**GIVEN PROBLEM:** Repeat exactly what appears from the opening line of the listing to the line with "scene.camera = cam", inclusive.

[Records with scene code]

▶

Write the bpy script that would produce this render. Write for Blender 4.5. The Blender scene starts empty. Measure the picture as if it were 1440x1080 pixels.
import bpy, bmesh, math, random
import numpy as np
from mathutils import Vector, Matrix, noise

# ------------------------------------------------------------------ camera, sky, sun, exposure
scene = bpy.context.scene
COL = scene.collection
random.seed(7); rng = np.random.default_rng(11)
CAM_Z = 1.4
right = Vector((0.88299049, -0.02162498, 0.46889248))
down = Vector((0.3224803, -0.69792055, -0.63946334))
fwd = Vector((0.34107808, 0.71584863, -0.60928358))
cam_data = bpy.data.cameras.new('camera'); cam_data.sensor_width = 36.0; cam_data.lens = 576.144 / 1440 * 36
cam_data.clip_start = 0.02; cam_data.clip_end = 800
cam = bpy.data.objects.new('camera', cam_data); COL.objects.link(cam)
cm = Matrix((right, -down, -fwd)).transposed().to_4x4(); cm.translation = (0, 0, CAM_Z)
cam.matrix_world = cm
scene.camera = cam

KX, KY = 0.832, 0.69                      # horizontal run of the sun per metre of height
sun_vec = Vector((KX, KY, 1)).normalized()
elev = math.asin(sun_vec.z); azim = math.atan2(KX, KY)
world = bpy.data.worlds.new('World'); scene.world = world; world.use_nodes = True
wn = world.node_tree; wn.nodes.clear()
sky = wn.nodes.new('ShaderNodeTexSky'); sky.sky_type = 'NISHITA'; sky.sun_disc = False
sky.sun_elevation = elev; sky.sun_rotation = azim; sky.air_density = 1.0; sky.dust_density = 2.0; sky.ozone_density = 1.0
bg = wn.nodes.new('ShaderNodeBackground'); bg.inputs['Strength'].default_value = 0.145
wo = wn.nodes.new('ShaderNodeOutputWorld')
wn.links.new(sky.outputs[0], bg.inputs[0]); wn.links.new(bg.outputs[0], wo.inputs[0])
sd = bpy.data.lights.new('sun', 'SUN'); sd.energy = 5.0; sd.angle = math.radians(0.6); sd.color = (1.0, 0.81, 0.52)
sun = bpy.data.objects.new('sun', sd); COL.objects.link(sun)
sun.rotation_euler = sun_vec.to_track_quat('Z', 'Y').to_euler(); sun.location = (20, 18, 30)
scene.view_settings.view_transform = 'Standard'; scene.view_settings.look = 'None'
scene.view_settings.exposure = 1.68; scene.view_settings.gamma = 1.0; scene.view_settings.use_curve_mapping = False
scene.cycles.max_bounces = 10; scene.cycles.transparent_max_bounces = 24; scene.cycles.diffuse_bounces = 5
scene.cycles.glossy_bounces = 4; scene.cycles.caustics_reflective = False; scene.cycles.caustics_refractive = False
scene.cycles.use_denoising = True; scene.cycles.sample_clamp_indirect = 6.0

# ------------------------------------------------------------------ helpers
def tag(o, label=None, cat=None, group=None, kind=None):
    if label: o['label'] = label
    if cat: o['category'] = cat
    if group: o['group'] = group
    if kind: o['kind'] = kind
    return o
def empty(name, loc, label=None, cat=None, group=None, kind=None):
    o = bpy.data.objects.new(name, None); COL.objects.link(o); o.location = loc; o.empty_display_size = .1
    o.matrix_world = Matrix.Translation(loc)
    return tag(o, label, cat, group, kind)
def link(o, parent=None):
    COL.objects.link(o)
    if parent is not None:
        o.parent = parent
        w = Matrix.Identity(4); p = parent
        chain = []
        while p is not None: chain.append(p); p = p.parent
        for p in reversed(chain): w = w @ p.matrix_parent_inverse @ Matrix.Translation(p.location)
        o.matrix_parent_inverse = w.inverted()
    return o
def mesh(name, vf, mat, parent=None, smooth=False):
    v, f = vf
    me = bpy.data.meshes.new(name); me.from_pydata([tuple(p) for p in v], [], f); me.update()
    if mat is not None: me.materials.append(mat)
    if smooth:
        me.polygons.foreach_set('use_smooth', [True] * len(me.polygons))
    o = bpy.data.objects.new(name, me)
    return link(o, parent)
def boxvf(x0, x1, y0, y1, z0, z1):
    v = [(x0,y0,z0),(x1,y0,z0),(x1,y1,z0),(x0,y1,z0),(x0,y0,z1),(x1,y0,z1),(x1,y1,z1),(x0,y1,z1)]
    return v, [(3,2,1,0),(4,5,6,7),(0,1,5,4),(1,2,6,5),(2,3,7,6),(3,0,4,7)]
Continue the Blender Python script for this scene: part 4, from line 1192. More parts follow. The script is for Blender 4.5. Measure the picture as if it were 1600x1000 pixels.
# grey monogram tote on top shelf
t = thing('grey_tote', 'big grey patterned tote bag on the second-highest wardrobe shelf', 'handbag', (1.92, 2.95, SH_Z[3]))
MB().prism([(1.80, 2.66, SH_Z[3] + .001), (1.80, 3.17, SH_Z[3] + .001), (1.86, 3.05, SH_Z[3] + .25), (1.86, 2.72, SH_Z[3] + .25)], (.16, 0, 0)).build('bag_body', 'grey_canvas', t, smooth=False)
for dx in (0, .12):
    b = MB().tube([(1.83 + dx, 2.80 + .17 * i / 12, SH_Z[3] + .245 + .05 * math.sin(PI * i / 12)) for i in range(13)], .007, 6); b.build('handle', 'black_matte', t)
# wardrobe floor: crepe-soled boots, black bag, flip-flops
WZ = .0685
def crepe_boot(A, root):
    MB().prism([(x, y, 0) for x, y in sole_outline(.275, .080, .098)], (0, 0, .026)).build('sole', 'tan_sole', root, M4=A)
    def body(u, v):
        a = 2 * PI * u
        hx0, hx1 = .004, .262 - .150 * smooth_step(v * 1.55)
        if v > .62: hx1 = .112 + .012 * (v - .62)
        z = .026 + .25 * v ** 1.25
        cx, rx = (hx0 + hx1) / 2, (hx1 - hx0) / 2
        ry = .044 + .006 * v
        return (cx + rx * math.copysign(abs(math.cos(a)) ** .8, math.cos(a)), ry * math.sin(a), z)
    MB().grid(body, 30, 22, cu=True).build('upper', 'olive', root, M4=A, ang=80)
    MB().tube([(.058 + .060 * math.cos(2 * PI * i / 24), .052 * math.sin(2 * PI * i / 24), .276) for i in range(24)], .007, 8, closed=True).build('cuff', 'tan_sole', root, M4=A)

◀

**EXPECTED ANSWER:**
Write the bpy script that would produce this render. Write for Blender 4.5. The Blender scene starts empty. Measure the picture as if it were 1440x1080 pixels.
import bpy, bmesh, math, random
import numpy as np
from mathutils import Vector, Matrix, noise

# ------------------------------------------------------------------ camera, sky, sun, exposure
scene = bpy.context.scene
COL = scene.collection
random.seed(7); rng = np.random.default_rng(11)
CAM_Z = 1.4
right = Vector((0.88299049, -0.02162498, 0.46889248))
down = Vector((0.3224803, -0.69792055, -0.63946334))
fwd = Vector((0.34107808, 0.71584863, -0.60928358))
cam_data = bpy.data.cameras.new('camera'); cam_data.sensor_width = 36.0; cam_data.lens = 576.144 / 1440 * 36
cam_data.clip_start = 0.02; cam_data.clip_end = 800
cam = bpy.data.objects.new('camera', cam_data); COL.objects.link(cam)
cm = Matrix((right, -down, -fwd)).transposed().to_4x4(); cm.translation = (0, 0, CAM_Z)
cam.matrix_world = cm
scene.camera = cam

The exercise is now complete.